Ce sont les artistes qui m’aident à digérer toutes ces mauvaises nouvelles, à prendre de la distance, à garder le sourire. Les danseurs de l’Opéra de Paris qui montent un ballet ensemble et pourtant chacun chez soi. Les musiciens-poètes dont les textes chantés nous donnent des frissons. Les copains qui montent une video espiègle et poétique en famille. Ceux qui donnent des cours de peinture en ligne gratuitement.

Les comédiens-animateurs américains (Trevor Noah, Stephen Colbert, John Oliver un Anglais aux Etats-Unis) soulignent en les sublimant par l’humour les incohérences du monde en général et de Trump en particulier. (D’ailleurs lui aussi il a son petit mérite involontaire : l’anxiété de tous serait-elle soluble dans la connerie d’un seul ?) La comédienne-clown anglaise qui fait des petites vidéos pour partager ses émotions liées au confinement – et ses initiatives solidaires. Mais surtout toutes ses créations légères et douces qui nous font juste rire et passer un bon moment.

Quand la tempête se déchaine, les musiciens, écrivains, comédiens, danseurs, peintres, sculpteurs, clowns sont tout en haut dans le firmament de ceux qui nous entrainent dans le tourbillon de la vie. Quel sens aurait notre vie sans leur impulsion magique ? On serait tous des dames et des messieurs tout rouges qui ne savent faire que des additions. Et pleurer.

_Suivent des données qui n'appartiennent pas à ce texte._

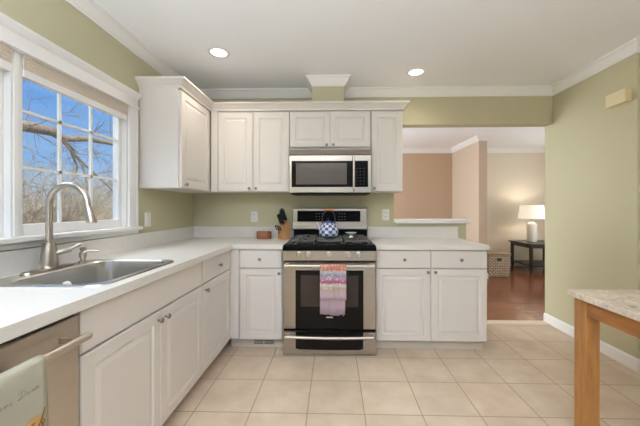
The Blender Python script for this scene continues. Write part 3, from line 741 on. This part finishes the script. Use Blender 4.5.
# ------------------------------------------------------------------ outlets, switch, register, door chime
def outlet(loc, rz, label):
    t = thing('wall_outlet', label, 'outlet', loc, rz)
    MB().panel(-.037, .037, -.058, .058, 0, -.006, [(0, .003), (.003, 0), (.004, 0)]).build('plate', M['white_plastic'], t)
    for z in (-.022, .022):
        so = MB().box(-.016, .016, -.0085, -.005, z-.014, z+.014).build('socket', M['white_plastic'], t, .002)
        MB().box(-.008, -.005, -.009, -.008, z-.005, z+.007).box(.005, .008, -.009, -.008, z-.005, z+.005).build('slots', M['slot'], so)
    return t
outlet((-.834, YB-.0005, 1.115), 0, 'white wall outlet above the wooden box left of the stove')
outlet((.537, YB-.0005, 1.135), 0, 'white wall outlet right of the stove')
sw = thing('light_switch', 'white wall plate on the green wall beside the window', 'switch', (XL+.0005, 2.36, 1.113), PI/2)
MB().panel(-.036, .036, -.057, .057, 0, -.006, [(0, .003), (.003, 0), (.004, 0)]).build('plate', M['white_plastic'], sw)
MB().box(-.016, .016, -.009, -.005, -.032, .032).build('rocker', M['white_plastic'], sw, .001)
vr = thing('floor_register', 'small grey toe-kick vent register under the corner cabinet', 'vent', (-.607, YC+.0545, .045))
MB().panel(-.1, .1, -.03, .03, 0, -.006, [(0, .002), (.003, 0), (.004, 0)]).build('frame', M['toe'], vr)
s1 = MB()
for k in range(2):
    for j in range(3): s1.box(-.085+k*.09, -.005+k*.09, -.0075, -.0055, -.018+j*.013, -.012+j*.013)
s1.build('louvers', M['vent_dark'], vr)
dc = thing('door_chime', 'small beige door chime box high on the right wall', 'door chime', (XR-.0005, 2.40, 2.06), -PI/2)
MB().box(-.083, .083, -.012, 0, -.048, .048).build('back_plate', M['beige_plastic'], dc, .002)
MB().box(-.083, .083, -.05, -.012, -.05, .05).build('cover', M['beige_plastic'], dc, .004)

# ------------------------------------------------------------------ recessed lights
def downlight(x, y, label, e=4.6):
    t = thing('recessed_light', label, 'ceiling light', (x, y, H), 0, 'recessed ceiling lights')
    MB().lathe([(.062, -.001), (.062, -.004), (.08, -.004), (.085, 0)], n=32, cap0=False, cap1=False).build('trim_ring', M['trim'], t)
    MB().lathe([(.001, -.0025), (.063, -.0025)], n=32, cap0=False, cap1=False).build('lens', M['bulb'], t)
    l = light('downlight_lamp', 'SPOT', (x, y, H-.03), (0, 0, 0), e*PI, (1, .9, .76), spot_size=2.7, spot_blend=.9, shadow_soft_size=.06)
    return t
downlight(-.914, 2.362, 'lit round recessed ceiling light near the window corner')
downlight(.745, 2.745, 'lit round recessed ceiling light in front of the pass-through')

# ------------------------------------------------------------------ marble-topped table
tb = thing('kitchen_table', 'oak table with a pink-grey marble top at the right edge of the picture', 'table', (1.279, .35, 0))
MB().box(0, .80, 0, 1.333, .727, .76).build('marble_top', M['marble'], tb, .005)
for x0 in (.022, .703):
    for y0 in (.022, 1.236): MB().box(x0, x0+.075, y0, y0+.075, 0, .7265).build('leg', M['wood_table'], tb, .004)
MB().box(.03, .05, .0975, 1.2355, .645, .7265).build('apron', M['wood_rail'], tb, .002)
MB().box(.75, .77, .0975, 1.2355, .645, .7265).build('apron', M['wood_rail'], tb, .002)
MB().box(.0975, .7025, .03, .05, .645, .7265).build('apron', M['wood_table'], tb, .002)
MB().box(.0975, .7025, 1.283, 1.303, .645, .7265).build('apron', M['wood_table'], tb, .002)

# ------------------------------------------------------------------ far room furniture
bk = thing('storage_basket', 'woven seagrass basket with a lid on the wood floor beside the end table', 'basket', (2.885, 5.5, 0))
MB().loops([rrect(0, 0, .37, .34, .04, 0), rrect(0, 0, .39, .36, .04, .03), rrect(0, 0, .41, .38, .04, .375)], smooth=True).build('body', M['weave'], bk)
MB().loops([rrect(0, 0, .43, .40, .045, .376), rrect(0, 0, .435, .405, .045, .39), rrect(0, 0, .43, .40, .045, .41), rrect(0, 0, .38, .35, .04, .418)], smooth=True).build('lid', M['lid'], bk)
MB().box(-.04, .04, -.195, -.186, .28, .325).build('handle_slot', M['slot'], bk, .003)
et = thing('end_table', 'dark wood end table with a low shelf under the lamp', 'table', (3.58, 5.56, 0))
MB().box(-.02, .72, -.02, .66, .525, .55).build('table_top', M['espresso'], et, .006)
for x0 in (.005, .645):
    for y0 in (.005, .585): MB().loops([rrect(x0+.025, y0+.025, .034, .034, .008, 0, 2), rrect(x0+.025, y0+.025, .05, .05, .008, .12, 2), rrect(x0+.025, y0+.025, .05, .05, .008, .5245, 2)]).build('leg', M['espresso'], et)
MB().box(.02, .68, .02, .62, .125, .148).build('shelf', M['espresso'], et, .003)
MB().box(.02, .68, .012, .03, .465, .5245).box(.02, .68, .61, .628, .465, .5245).box(.012, .03, .03, .61, .465, .5245).box(.67, .688, .03, .61, .465, .5245).build('apron', M['espresso'], et)
lp = thing('table_lamp', 'lit table lamp with white cylinder base and drum shade on the end table', 'lamp', (3.842, 5.93, .5505))
MB().lathe([(.075, 0), (.083, .008), (.083, .33), (.075, .36), (.03, .375), (.018, .385)], n=28).build('base', M['lamp_ceramic'], lp)
MB().lathe([(.012, .385), (.012, .45), (.02, .455), (.02, .48), (.005, .485)], n=14).build('neck', M['nickel'], lp)
MB().lathe([(.228, .448), (.195, .705), (.193, .705), (.226, .448)], n=36, cap0=False, cap1=False).build('shade', M['lamp_shade'], lp)
MB().lathe([(.012, .485), (.03, .51), (.032, .54), (.02, .565), (.002, .572)], n=16).build('bulb', mat('lamp_bulb', 'ffffff', .5, emit='ffdfb0', estr=8), lp)
light('table_lamp_glow', 'POINT', (3.842, 5.93, .5505+.62), (0, 0, 0), 6, (1, .9, .76), shadow_soft_size=.05)

# ------------------------------------------------------------------ outside
GZ = -.9
struct('ground', MB().box(-60, XL-.075, -30, 60, GZ-.2, GZ), M['ground'], 'dry winter lawn outside the window')
def grow(t, p, d, r, ln, depth, rnd, droop=0, spread=.7, tips=None):
    n = 4; pts = [p.copy()]; rr = [r]
    q = p.copy(); dd = d.copy()
    for i in range(n):
        dd = (dd+Vector((rnd.uniform(-.2, .2), rnd.uniform(-.2, .2), rnd.uniform(-.16, .16)-droop))).normalized()
        q = q+dd*ln/n; pts.append(q.copy()); rr.append(r*(1-.45*(i+1)/n))
    t.tube(pts, rr, 6 if r > .03 else 4 if r > .012 else 3, caps=False)
    if depth == 0: return
    for k in range(rnd.choice((2, 3, 3))):
        i = rnd.randint(1, n); a = pts[i]
        perp = Vector((rnd.uniform(-1, 1), rnd.uniform(-1, 1), rnd.uniform(-.5, .9)))
        nd = (dd*(1-spread*.4)+perp.normalized()*spread).normalized()
        grow(t, a, nd, max(rr[i]*.62, .004), ln*rnd.uniform(.55, .8), depth-1, rnd, droop, spread)
def tree(name, label, x, y, h, r, seed, m, depth=4, group=None, extra=None, nb=7, flo=.3):
    rnd = random.Random(seed); o = thing(name, label, 'tree', (x, y, GZ), 0, group)
    tr = MB(); pts = [(0, 0, 0)]; rr = [r*1.3]
    for k in range(1, 7): pts.append((rnd.uniform(-.08, .08)*h*.12*k, rnd.uniform(-.08, .08)*h*.12*k, h*k/6)); rr.append(r*(1-.1*k))
    tr.tube(pts, rr, 10).build('trunk', m, o)
    br = MB()
    for k in range(nb):
        f = rnd.uniform(flo, 1); j = int(f*6); a = Vector(pts[min(j, 6)])
        an = rnd.uniform(0, 2*PI); grow(br, a, Vector((math.cos(an), math.sin(an), rnd.uniform(.1, .9))).normalized(), r*.4*(1.15-f*.5), h*.33, depth, rnd)
    if extra: extra(br, rnd)
    br.build('branches', m, o)
    return o
def limb(br, rnd):
    # a heavy limb reaching sideways across the view of the window
    base = Vector((-5.2, 3.6, GZ))
    P = [Vector(p)-base for p in ((-5.2, 3.6, 2.4), (-5.45, 4.6, 2.63), (-5.5, 5.2, 2.66), (-5.5, 5.75, 2.70), (-5.55, 6.0, 2.62), (-5.5, 6.6, 2.76), (-5.5, 7.3, 2.80), (-5.3, 8.4, 2.7))]
    br.tube([tuple(p) for p in P], [.15, .115, .10, .09, .075, .065, .05, .03], 10)
    Q = [Vector(p)-base for p in ((-5.5, 5.9, 2.62), (-5.5, 6.2, 2.35), (-5.45, 6.6, 2.05), (-5.4, 7.1, 1.7), (-5.4, 7.5, 1.3))]
    br.tube([tuple(p) for p in Q], [.03, .026, .022, .018, .012], 6)
    Q = [Vector(p)-base for p in ((-5.5, 6.15, 2.38), (-5.5, 6.3, 2.1), (-5.5, 6.25, 1.85), (-5.55, 6.1, 1.7))]
    br.tube([tuple(p) for p in Q], [.025, .022, .018, .012], 6)
    for k in range(15):
        i = rnd.randint(1, 7); an = rnd.uniform(-1, 1)
        grow(br, P[i], Vector((rnd.uniform(-.5, .5), rnd.uniform(-.2, 1), an)).normalized(), .011, rnd.uniform(.5, .9), 3, rnd, .05)
tree('bare_tree', 'bare tree with one heavy limb crossing the window view', -5.2, 3.6, 5.0, .17, 3, M['bark'], 2, extra=limb, nb=3, flo=.85)
spots = [(-11.5, 9.0, 3.9, .07), (-13, 15.5, 4.4, .08), (-17, 13.0, 4.6, .09)]
where = ['nearest of the thin trees behind the heavy limb', 'second thin tree, toward the right of the window view', 'farthest thin tree at the back of the brush']
for i, (x, y, h, r) in enumerate(spots):
    tree('bare_tree', 'leafless brown tree outside the window, '+where[i], x, y, h, r, 20+i, M['bark_brown'], 4, 'bare trees beyond the lawn')
def brush(spots, seed):
    rnd = random.Random(seed); t = MB()
    for x, y, h in spots:
        for k in range(30):
            an = rnd.uniform(0, 2*PI); lean = rnd.uniform(.1, .75)
            grow(t, Vector((x+rnd.uniform(-.6, .6), y+rnd.uniform(-.6, .6), GZ)), Vector((math.cos(an)*lean, math.sin(an)*lean, 1)).normalized(), .017, h*rnd.uniform(.45, .7), 3, rnd, .05, .55)
    return t.build('bramble_thicket', M['twig'])
th = brush([(-6.9, 6.6, 2.8), (-6.6, 5.0, 2.7), (-6.8, 8.4, 3.0), (-6.4, 7.4, 2.5), (-6.4, 5.8, 2.5), (-8.5, 8.0, 2.8), (-9.5, 11.5, 3.1), (-8.0, 10.3, 2.8), (-8.5, 6.2, 2.7), (-10.5, 14.0, 3.1), (-10.5, 9.3, 3.0)], 50)
tag(th, 'tangled thicket of bare tan brambles outside the window', 'brush', kind='stuff')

Ces jours-ci j’ai du mal à lire. J’ai entamé plusieurs lectures qui m’intéressent mais que je boude. Je referme le livre au bout de quelques minutes. Trop de pensées virevoltent et m’envolent. Alors j’ouvre au hasard un de mes livres de Bill Bryson. Son bon sens et son humour m’ancrent dans une réalité émotionnelle plus douce. Ou un texte poétique de Christian Bobin. Ou j’écoute sur la BBC des romans d’Agatha Christie théâtralisés. Des sweats confortables dans lesquels blottir mon âme malmenée.

Je voudrais vous quitter sur une citation de Marcel Pagnol dans Le Schpountz que j’adore. Je l’ai revu hier, avec un immense plaisir. Ah il savait écrire ce grand monsieur, et faire passer des émotions !

Dans cette scène, Françoise explique à Irénée la noblesse du métier d’acteur comique.

« Ceux qui font rire sur la scène ou sur l’écran ne s’abaissent pas, bien au contraire.

Faire rire ceux qui rentrent des champs avec leurs mains si dures, qu’ils ne peuvent pas les fermer. Ceux qui sortent du bureau avec leurs petites poitrines étroites qui ne savent plus le goût de l’air. Ceux qui reviennent l’usine, la tête basse, le dos cassé, avec de l’huile noire dans les coupures de leurs doigts. Faire rire ceux qui mourront, qui ont perdu la mère ou qui la perdront. (…)

Celui qui leur fait oublier un instant les petites misères, la fatigue, l’inquiétude et la mort. Celui qui fait rire des êtres qui auraient tant de raisons de pleurer. Celui-là leur donne la force de vivre, et on l’aime comme un bienfaiteur. (…)

On devrait dire Saint-Molière. On pourrait dire Saint-Charlot. »

Merci à vous les artistes ! Je vous salue bien bas.